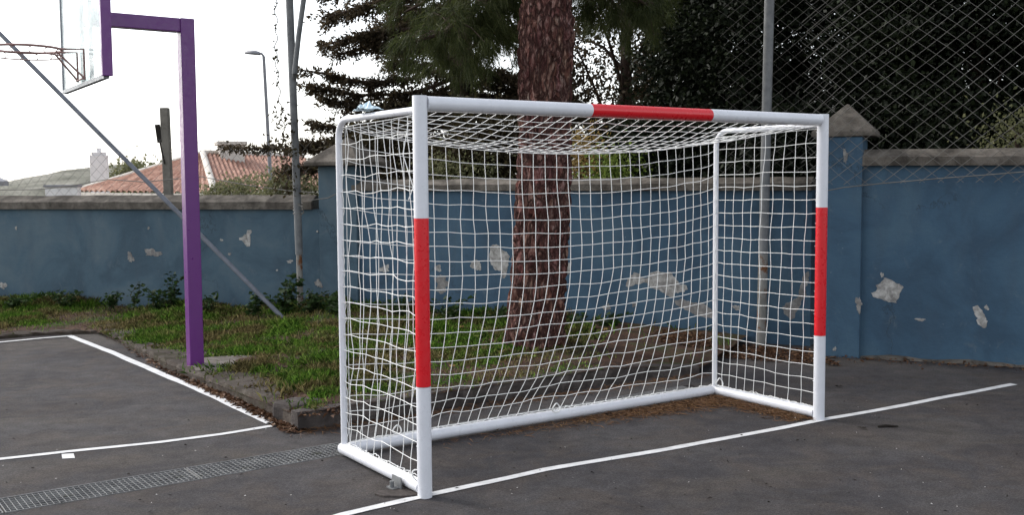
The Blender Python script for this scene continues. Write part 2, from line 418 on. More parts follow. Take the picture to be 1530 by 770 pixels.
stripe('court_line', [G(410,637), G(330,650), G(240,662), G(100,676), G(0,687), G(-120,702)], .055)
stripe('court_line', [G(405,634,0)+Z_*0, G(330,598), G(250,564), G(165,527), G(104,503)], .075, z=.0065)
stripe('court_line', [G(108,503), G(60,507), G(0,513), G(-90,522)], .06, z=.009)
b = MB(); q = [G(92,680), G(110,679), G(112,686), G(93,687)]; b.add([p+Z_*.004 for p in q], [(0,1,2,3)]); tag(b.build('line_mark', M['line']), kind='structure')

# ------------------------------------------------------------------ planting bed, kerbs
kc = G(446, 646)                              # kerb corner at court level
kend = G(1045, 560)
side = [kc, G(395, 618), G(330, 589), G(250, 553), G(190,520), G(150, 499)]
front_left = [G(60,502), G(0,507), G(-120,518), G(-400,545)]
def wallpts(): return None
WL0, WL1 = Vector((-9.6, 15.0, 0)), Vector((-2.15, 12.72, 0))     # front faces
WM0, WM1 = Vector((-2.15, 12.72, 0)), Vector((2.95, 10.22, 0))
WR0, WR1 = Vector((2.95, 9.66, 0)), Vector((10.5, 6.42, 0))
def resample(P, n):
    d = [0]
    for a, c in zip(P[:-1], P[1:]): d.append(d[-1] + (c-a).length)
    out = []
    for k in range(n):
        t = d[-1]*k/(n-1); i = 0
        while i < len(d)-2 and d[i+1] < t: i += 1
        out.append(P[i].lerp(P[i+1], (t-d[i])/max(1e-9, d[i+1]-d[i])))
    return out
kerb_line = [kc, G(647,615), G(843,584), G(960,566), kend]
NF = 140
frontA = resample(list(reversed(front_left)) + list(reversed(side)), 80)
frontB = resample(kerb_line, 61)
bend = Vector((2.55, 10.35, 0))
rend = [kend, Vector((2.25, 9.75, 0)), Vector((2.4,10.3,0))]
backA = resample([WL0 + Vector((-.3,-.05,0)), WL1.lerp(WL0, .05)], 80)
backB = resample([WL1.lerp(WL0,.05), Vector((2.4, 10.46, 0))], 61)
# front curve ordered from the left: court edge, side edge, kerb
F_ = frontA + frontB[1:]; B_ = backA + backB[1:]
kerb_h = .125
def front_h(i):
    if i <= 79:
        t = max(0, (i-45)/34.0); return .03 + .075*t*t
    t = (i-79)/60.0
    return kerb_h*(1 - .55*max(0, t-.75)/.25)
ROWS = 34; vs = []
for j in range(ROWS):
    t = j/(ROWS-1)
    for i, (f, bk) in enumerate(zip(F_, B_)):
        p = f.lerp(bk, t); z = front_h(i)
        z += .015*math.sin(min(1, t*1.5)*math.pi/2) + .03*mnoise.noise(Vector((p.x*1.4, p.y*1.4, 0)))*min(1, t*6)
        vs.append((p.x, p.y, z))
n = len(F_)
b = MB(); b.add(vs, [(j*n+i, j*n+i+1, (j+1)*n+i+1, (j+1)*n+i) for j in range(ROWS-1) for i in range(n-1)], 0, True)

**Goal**
Pick out all lines containing the string "from".

**Output of the exercise**
The Blender Python script for this scene continues. Write part 2, from line 418 on. More parts follow. Take the picture to be 1530 by 770 pixels.
# front curve ordered from the left: court edge, side edge, kerb